Data items
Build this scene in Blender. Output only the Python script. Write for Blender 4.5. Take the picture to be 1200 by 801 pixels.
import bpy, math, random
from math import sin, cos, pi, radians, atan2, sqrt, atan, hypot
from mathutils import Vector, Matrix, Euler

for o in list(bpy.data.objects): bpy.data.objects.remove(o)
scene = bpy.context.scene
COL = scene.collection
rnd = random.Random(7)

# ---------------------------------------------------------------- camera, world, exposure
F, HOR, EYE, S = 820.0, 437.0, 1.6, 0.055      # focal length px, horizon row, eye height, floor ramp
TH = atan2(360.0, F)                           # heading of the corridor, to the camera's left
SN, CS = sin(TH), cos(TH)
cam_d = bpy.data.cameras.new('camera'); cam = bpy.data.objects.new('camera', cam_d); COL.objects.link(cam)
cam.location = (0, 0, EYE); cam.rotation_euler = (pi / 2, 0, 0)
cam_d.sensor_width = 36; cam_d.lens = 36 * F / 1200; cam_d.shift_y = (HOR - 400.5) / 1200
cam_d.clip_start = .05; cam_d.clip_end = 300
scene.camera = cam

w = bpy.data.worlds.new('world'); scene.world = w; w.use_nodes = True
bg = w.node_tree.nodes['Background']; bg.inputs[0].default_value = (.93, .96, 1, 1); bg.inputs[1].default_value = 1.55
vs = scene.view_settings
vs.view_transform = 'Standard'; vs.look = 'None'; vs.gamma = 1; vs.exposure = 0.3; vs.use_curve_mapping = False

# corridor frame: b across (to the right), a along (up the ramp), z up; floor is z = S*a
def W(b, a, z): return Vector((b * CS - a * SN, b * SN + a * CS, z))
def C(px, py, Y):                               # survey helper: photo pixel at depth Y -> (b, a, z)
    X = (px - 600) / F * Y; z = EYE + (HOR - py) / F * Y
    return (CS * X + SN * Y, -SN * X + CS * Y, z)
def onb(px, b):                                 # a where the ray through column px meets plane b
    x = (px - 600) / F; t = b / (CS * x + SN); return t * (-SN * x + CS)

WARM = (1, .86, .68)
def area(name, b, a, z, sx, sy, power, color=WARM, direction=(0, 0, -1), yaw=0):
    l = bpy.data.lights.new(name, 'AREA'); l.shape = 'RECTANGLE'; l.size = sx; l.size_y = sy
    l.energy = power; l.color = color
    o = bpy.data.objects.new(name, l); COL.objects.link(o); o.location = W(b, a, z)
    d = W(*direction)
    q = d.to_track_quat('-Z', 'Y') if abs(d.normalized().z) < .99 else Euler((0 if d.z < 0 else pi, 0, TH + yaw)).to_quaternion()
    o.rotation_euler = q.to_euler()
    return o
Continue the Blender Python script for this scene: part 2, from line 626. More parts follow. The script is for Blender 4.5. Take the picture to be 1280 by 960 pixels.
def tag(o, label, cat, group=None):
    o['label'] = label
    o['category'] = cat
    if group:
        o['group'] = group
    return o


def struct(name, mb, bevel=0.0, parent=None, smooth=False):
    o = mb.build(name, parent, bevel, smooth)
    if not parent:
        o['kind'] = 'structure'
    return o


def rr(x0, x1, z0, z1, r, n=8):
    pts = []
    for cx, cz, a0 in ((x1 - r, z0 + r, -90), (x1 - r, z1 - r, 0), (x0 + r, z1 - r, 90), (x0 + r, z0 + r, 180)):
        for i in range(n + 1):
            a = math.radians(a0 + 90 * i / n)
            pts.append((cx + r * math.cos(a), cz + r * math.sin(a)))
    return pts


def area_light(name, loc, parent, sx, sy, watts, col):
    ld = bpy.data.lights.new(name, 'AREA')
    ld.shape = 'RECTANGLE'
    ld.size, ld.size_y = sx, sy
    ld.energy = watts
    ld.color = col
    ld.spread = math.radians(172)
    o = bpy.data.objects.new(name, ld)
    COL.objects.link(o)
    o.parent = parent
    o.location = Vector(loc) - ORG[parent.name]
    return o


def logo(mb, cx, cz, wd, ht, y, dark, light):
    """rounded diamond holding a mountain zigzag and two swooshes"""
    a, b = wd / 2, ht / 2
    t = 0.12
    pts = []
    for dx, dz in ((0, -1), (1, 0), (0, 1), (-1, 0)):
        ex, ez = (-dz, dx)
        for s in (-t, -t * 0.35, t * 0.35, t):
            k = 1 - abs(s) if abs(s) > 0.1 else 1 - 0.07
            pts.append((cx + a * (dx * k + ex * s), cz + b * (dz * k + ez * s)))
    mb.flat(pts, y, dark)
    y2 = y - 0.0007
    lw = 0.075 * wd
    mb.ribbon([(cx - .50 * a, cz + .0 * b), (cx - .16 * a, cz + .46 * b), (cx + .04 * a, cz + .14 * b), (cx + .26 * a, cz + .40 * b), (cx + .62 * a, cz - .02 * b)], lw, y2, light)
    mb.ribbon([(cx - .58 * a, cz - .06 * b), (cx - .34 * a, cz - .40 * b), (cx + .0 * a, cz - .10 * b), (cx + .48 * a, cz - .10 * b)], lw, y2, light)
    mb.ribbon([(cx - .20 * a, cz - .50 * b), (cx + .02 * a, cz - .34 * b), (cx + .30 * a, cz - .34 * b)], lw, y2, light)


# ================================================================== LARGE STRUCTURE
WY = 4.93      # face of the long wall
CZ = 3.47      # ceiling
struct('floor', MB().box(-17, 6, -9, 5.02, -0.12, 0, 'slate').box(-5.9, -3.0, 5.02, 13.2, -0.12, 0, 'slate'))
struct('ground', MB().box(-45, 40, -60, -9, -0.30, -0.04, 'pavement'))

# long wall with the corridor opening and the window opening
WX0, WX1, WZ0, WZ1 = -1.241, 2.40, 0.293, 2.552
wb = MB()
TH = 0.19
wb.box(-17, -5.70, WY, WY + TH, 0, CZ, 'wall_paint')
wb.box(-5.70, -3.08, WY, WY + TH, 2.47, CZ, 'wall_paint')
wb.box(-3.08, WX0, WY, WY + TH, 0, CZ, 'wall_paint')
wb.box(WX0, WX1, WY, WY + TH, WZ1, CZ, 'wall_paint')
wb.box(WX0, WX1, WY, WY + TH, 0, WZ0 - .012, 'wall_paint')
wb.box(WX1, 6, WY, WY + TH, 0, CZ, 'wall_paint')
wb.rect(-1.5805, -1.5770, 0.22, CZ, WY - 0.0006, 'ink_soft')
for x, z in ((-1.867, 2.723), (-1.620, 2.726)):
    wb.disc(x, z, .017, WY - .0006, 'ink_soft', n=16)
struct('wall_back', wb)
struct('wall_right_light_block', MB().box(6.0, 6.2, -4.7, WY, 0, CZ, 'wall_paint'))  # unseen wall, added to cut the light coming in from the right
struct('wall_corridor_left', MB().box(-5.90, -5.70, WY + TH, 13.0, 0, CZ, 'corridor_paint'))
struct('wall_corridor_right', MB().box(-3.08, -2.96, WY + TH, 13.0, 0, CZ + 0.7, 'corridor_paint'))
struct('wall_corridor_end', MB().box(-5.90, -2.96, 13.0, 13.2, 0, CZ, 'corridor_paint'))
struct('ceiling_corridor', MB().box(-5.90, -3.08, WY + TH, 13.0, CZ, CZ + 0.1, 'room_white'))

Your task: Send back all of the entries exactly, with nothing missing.

Solution to the exercise:
Build this scene in Blender. Output only the Python script. Write for Blender 4.5. Take the picture to be 1200 by 801 pixels.
import bpy, math, random
from math import sin, cos, pi, radians, atan2, sqrt, atan, hypot
from mathutils import Vector, Matrix, Euler

for o in list(bpy.data.objects): bpy.data.objects.remove(o)
scene = bpy.context.scene
COL = scene.collection
rnd = random.Random(7)

# ---------------------------------------------------------------- camera, world, exposure
F, HOR, EYE, S = 820.0, 437.0, 1.6, 0.055      # focal length px, horizon row, eye height, floor ramp
TH = atan2(360.0, F)                           # heading of the corridor, to the camera's left
SN, CS = sin(TH), cos(TH)
cam_d = bpy.data.cameras.new('camera'); cam = bpy.data.objects.new('camera', cam_d); COL.objects.link(cam)
cam.location = (0, 0, EYE); cam.rotation_euler = (pi / 2, 0, 0)
cam_d.sensor_width = 36; cam_d.lens = 36 * F / 1200; cam_d.shift_y = (HOR - 400.5) / 1200
cam_d.clip_start = .05; cam_d.clip_end = 300
scene.camera = cam

w = bpy.data.worlds.new('world'); scene.world = w; w.use_nodes = True
bg = w.node_tree.nodes['Background']; bg.inputs[0].default_value = (.93, .96, 1, 1); bg.inputs[1].default_value = 1.55
vs = scene.view_settings
vs.view_transform = 'Standard'; vs.look = 'None'; vs.gamma = 1; vs.exposure = 0.3; vs.use_curve_mapping = False

# corridor frame: b across (to the right), a along (up the ramp), z up; floor is z = S*a
def W(b, a, z): return Vector((b * CS - a * SN, b * SN + a * CS, z))
def C(px, py, Y):                               # survey helper: photo pixel at depth Y -> (b, a, z)
    X = (px - 600) / F * Y; z = EYE + (HOR - py) / F * Y
    return (CS * X + SN * Y, -SN * X + CS * Y, z)
def onb(px, b):                                 # a where the ray through column px meets plane b
    x = (px - 600) / F; t = b / (CS * x + SN); return t * (-SN * x + CS)

WARM = (1, .86, .68)
def area(name, b, a, z, sx, sy, power, color=WARM, direction=(0, 0, -1), yaw=0):
    l = bpy.data.lights.new(name, 'AREA'); l.shape = 'RECTANGLE'; l.size = sx; l.size_y = sy
    l.energy = power; l.color = color
    o = bpy.data.objects.new(name, l); COL.objects.link(o); o.location = W(b, a, z)
    d = W(*direction)
    q = d.to_track_quat('-Z', 'Y') if abs(d.normalized().z) < .99 else Euler((0 if d.z < 0 else pi, 0, TH + yaw)).to_quaternion()
    o.rotation_euler = q.to_euler()
    return o
Continue the Blender Python script for this scene: part 2, from line 626. More parts follow. The script is for Blender 4.5. Take the picture to be 1280 by 960 pixels.
def tag(o, label, cat, group=None):
    o['label'] = label
    o['category'] = cat
    if group:
        o['group'] = group
    return o


def struct(name, mb, bevel=0.0, parent=None, smooth=False):
    o = mb.build(name, parent, bevel, smooth)
    if not parent:
        o['kind'] = 'structure'
    return o


def rr(x0, x1, z0, z1, r, n=8):
    pts = []
    for cx, cz, a0 in ((x1 - r, z0 + r, -90), (x1 - r, z1 - r, 0), (x0 + r, z1 - r, 90), (x0 + r, z0 + r, 180)):
        for i in range(n + 1):
            a = math.radians(a0 + 90 * i / n)
            pts.append((cx + r * math.cos(a), cz + r * math.sin(a)))
    return pts


def area_light(name, loc, parent, sx, sy, watts, col):
    ld = bpy.data.lights.new(name, 'AREA')
    ld.shape = 'RECTANGLE'
    ld.size, ld.size_y = sx, sy
    ld.energy = watts
    ld.color = col
    ld.spread = math.radians(172)
    o = bpy.data.objects.new(name, ld)
    COL.objects.link(o)
    o.parent = parent
    o.location = Vector(loc) - ORG[parent.name]
    return o


def logo(mb, cx, cz, wd, ht, y, dark, light):
    """rounded diamond holding a mountain zigzag and two swooshes"""
    a, b = wd / 2, ht / 2
    t = 0.12
    pts = []
    for dx, dz in ((0, -1), (1, 0), (0, 1), (-1, 0)):
        ex, ez = (-dz, dx)
        for s in (-t, -t * 0.35, t * 0.35, t):
            k = 1 - abs(s) if abs(s) > 0.1 else 1 - 0.07
            pts.append((cx + a * (dx * k + ex * s), cz + b * (dz * k + ez * s)))
    mb.flat(pts, y, dark)
    y2 = y - 0.0007
    lw = 0.075 * wd
    mb.ribbon([(cx - .50 * a, cz + .0 * b), (cx - .16 * a, cz + .46 * b), (cx + .04 * a, cz + .14 * b), (cx + .26 * a, cz + .40 * b), (cx + .62 * a, cz - .02 * b)], lw, y2, light)
    mb.ribbon([(cx - .58 * a, cz - .06 * b), (cx - .34 * a, cz - .40 * b), (cx + .0 * a, cz - .10 * b), (cx + .48 * a, cz - .10 * b)], lw, y2, light)
    mb.ribbon([(cx - .20 * a, cz - .50 * b), (cx + .02 * a, cz - .34 * b), (cx + .30 * a, cz - .34 * b)], lw, y2, light)


# ================================================================== LARGE STRUCTURE
WY = 4.93      # face of the long wall
CZ = 3.47      # ceiling
struct('floor', MB().box(-17, 6, -9, 5.02, -0.12, 0, 'slate').box(-5.9, -3.0, 5.02, 13.2, -0.12, 0, 'slate'))
struct('ground', MB().box(-45, 40, -60, -9, -0.30, -0.04, 'pavement'))

# long wall with the corridor opening and the window opening
WX0, WX1, WZ0, WZ1 = -1.241, 2.40, 0.293, 2.552
wb = MB()
TH = 0.19
wb.box(-17, -5.70, WY, WY + TH, 0, CZ, 'wall_paint')
wb.box(-5.70, -3.08, WY, WY + TH, 2.47, CZ, 'wall_paint')
wb.box(-3.08, WX0, WY, WY + TH, 0, CZ, 'wall_paint')
wb.box(WX0, WX1, WY, WY + TH, WZ1, CZ, 'wall_paint')
wb.box(WX0, WX1, WY, WY + TH, 0, WZ0 - .012, 'wall_paint')
wb.box(WX1, 6, WY, WY + TH, 0, CZ, 'wall_paint')
wb.rect(-1.5805, -1.5770, 0.22, CZ, WY - 0.0006, 'ink_soft')
for x, z in ((-1.867, 2.723), (-1.620, 2.726)):
    wb.disc(x, z, .017, WY - .0006, 'ink_soft', n=16)
struct('wall_back', wb)
struct('wall_right_light_block', MB().box(6.0, 6.2, -4.7, WY, 0, CZ, 'wall_paint'))  # unseen wall, added to cut the light coming in from the right
struct('wall_corridor_left', MB().box(-5.90, -5.70, WY + TH, 13.0, 0, CZ, 'corridor_paint'))
struct('wall_corridor_right', MB().box(-3.08, -2.96, WY + TH, 13.0, 0, CZ + 0.7, 'corridor_paint'))
struct('wall_corridor_end', MB().box(-5.90, -2.96, 13.0, 13.2, 0, CZ, 'corridor_paint'))
struct('ceiling_corridor', MB().box(-5.90, -3.08, WY + TH, 13.0, CZ, CZ + 0.1, 'room_white'))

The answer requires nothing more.